Pretty Eyes, Electric Bills
February 5 – March 27, 2015
Reception:
Thursday, February 12th, 6-8PM
Curator:
Amie Cunat
Artists:
Brian Michael Dunn, Doug Johnston, Hannah Levy, Brooke Moyse and Michael Zahn
Pretty Eyes, Electric Bills creates a space for the exhibition of emerging artists in the fields of painting, installation and sculpture. Using post-minimalist sculptors and pop abstraction painters as influences, these artists adopt the referential behaviors of real objects to frame their abstract works’ imagery and/or physicality. Like Ed Ruscha, whose appropriation of American vernacular, conveys his engagement with pop cultural dissonance through textual means, the artists in Pretty Eyes, Electric Bills use banal items as visual influences to recontexualize our experience with the everyday through their work. Among the pieces in the exhibition, choices to reveal, obscure, appropriate, and compress their visual sources are at play.
A significant issue the exhibition addresses is tactility. What I mean by tactility in contemporary art is the preoccupation among certain artists in developing work that connects the viewer with its perceivable sense of touch. There have been two repeating, prevalent concerns in both my classroom and among my peers: digital technology as well as provisionality in art making.1 What connects both is their active denouncement of tactility.
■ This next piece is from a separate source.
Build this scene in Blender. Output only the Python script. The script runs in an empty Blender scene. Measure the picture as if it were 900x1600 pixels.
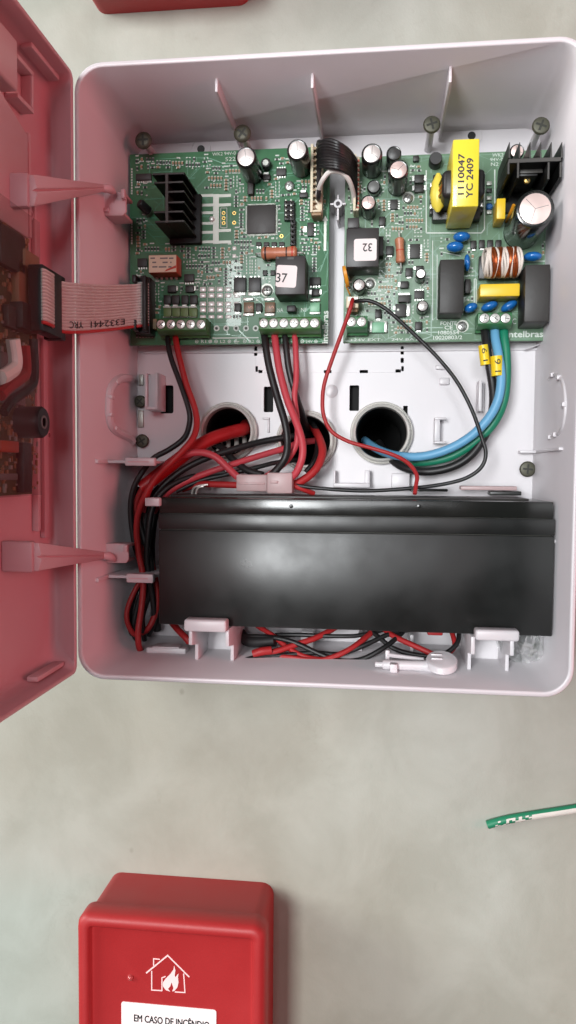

In a recent interview with the Museum of Contemporary Art Chicago, William J O’Brien, a fiber and installation artist, discusses how “tactility is almost radical now, because it requires a rudimentary rejection of technology.”2 Pretty Eyes, Electric Bills, responds to these concerns by presenting artists who have developed acuity in their craft, and subsequently, a tactile condition.
The title of the exhibition is borrowed from Ed Ruscha’s, Pretty Eyes, Electric Bills (1976); a drawing whose idiosyncratic phrase depicted through authoritative typography asserts the potential of irony between textual and visual languages. Similarly, the agency behind Ruscha’s decisions to juxtapose words of conceptual discord, frame the curation of the objects and paintings in this group show. Their incongruous affects form an alternate dialogue.
1. Rubenstein, Raphael. “Provisional Painting”, Art in America (2009), There has been recent attention given to “provisional” or “casual” work, particularly in painting. The provisionality in paintings (and other disciplines) emphasizes the tentative or low-key process by which they are made.